> _Your task_: Copy, from the entries below, each line where the word "Blender" can be found.

> _Given data_:

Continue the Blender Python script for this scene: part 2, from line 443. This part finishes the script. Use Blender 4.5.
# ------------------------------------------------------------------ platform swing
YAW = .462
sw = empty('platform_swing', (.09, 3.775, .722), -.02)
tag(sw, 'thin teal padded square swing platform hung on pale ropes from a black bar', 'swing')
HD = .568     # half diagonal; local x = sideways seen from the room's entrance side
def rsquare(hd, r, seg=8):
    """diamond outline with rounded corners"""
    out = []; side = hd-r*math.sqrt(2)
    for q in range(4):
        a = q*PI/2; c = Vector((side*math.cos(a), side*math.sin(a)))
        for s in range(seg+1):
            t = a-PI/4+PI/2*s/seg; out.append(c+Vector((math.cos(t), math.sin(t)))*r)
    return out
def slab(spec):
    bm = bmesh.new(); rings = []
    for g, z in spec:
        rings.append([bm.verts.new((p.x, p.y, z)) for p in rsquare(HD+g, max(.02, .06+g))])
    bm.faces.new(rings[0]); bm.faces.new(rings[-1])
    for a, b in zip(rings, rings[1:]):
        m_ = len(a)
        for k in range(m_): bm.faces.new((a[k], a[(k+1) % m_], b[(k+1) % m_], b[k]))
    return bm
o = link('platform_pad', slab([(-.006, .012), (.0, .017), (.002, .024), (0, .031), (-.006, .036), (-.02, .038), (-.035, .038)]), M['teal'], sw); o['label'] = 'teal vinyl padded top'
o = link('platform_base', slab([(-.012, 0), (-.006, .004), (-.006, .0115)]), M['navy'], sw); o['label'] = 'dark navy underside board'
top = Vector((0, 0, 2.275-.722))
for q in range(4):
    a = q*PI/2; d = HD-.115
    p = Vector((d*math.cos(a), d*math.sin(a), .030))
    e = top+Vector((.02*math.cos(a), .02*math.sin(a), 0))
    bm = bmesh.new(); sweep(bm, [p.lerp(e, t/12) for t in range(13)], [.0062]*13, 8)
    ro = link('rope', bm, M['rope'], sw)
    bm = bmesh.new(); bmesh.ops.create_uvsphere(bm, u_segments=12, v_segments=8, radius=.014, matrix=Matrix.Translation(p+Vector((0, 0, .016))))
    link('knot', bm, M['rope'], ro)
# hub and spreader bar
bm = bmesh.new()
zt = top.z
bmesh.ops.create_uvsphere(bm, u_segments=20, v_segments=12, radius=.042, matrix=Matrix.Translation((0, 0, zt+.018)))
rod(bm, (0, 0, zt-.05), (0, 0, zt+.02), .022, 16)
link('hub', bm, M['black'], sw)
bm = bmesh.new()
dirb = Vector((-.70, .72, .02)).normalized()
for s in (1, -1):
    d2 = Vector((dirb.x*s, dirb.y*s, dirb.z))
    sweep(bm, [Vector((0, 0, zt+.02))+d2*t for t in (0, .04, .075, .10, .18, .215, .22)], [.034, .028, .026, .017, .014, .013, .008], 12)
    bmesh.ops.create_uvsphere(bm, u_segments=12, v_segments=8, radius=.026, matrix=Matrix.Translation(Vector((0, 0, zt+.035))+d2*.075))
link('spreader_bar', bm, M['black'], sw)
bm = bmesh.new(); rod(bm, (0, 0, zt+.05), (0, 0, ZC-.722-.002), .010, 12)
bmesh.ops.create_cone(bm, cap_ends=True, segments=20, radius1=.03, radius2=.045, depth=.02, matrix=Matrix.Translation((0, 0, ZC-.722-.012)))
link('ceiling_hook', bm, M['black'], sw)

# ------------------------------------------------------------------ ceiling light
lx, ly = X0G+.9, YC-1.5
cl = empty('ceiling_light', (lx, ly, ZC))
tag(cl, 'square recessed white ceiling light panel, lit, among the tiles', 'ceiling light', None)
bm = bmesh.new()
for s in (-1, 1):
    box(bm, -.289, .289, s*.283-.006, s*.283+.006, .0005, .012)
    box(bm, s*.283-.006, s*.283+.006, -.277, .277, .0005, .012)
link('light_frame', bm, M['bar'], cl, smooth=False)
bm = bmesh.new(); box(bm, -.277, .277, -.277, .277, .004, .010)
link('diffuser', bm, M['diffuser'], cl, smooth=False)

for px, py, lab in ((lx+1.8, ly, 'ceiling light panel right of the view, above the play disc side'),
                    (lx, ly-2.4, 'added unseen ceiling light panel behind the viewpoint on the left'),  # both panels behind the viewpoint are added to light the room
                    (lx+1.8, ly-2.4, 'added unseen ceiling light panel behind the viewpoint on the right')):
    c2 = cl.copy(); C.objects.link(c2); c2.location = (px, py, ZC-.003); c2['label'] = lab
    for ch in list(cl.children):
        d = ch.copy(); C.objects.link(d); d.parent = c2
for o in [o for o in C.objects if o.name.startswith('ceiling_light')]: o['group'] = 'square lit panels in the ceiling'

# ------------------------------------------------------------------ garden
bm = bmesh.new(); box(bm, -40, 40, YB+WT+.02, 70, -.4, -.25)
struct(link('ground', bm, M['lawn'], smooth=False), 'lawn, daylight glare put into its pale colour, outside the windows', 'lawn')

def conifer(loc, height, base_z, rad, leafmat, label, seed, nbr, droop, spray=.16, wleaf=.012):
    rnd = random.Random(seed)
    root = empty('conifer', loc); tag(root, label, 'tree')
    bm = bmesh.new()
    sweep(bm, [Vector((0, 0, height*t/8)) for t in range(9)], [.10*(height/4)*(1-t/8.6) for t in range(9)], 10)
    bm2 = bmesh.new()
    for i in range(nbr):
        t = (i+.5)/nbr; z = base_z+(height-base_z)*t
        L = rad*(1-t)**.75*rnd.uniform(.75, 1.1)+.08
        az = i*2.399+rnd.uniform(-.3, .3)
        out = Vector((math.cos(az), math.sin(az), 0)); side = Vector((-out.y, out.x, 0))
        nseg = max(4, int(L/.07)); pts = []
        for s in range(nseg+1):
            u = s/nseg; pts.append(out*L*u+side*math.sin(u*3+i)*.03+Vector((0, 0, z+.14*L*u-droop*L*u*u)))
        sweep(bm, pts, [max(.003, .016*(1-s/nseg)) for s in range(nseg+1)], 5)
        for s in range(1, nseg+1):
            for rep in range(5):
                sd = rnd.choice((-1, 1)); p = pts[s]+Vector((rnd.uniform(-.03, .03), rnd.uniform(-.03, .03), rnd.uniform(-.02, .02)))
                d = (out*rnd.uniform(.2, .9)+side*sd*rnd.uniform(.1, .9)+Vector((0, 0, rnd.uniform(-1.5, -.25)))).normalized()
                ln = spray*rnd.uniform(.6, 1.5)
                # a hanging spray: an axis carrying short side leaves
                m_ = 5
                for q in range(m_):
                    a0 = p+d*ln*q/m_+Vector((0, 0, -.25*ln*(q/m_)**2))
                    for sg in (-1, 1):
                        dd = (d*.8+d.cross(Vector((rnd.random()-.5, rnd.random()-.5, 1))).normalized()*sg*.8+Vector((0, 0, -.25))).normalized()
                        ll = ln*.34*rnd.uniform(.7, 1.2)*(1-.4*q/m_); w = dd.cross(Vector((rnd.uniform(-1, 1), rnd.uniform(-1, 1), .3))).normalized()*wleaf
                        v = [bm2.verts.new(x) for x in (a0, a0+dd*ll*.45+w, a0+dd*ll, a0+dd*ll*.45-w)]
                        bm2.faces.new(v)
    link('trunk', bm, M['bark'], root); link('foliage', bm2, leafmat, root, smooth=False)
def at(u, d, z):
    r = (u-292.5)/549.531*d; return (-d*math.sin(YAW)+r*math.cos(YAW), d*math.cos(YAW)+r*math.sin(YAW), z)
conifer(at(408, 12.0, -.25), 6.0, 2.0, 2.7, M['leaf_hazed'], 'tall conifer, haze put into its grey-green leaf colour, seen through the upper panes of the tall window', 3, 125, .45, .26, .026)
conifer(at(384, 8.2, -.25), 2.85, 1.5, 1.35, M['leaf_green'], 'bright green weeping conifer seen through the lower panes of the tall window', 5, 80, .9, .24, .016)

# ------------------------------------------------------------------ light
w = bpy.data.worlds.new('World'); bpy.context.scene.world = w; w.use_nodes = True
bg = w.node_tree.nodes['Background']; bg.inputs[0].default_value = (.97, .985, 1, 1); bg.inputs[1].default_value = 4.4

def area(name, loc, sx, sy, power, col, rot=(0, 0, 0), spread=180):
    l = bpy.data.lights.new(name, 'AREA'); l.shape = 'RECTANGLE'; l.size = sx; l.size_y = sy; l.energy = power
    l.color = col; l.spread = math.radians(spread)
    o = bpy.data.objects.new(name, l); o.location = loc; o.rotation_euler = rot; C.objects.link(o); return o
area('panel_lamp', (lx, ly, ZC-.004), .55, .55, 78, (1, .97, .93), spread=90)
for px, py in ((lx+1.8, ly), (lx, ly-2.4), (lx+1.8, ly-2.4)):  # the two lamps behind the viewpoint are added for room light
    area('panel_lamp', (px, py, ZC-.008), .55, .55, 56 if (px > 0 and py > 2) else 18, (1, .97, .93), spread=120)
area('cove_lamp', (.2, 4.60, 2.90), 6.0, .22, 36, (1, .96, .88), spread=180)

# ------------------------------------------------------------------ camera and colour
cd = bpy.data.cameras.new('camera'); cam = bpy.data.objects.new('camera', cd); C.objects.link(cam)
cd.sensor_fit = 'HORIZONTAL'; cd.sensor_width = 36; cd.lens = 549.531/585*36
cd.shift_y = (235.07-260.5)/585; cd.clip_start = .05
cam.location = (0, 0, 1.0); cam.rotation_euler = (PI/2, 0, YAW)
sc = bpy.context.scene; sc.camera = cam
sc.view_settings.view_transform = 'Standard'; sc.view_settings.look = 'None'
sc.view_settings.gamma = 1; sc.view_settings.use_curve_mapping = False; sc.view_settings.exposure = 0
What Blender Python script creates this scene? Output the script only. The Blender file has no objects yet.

> _Answer_:
Continue the Blender Python script for this scene: part 2, from line 443. This part finishes the script. Use Blender 4.5.
What Blender Python script creates this scene? Output the script only. The Blender file has no objects yet.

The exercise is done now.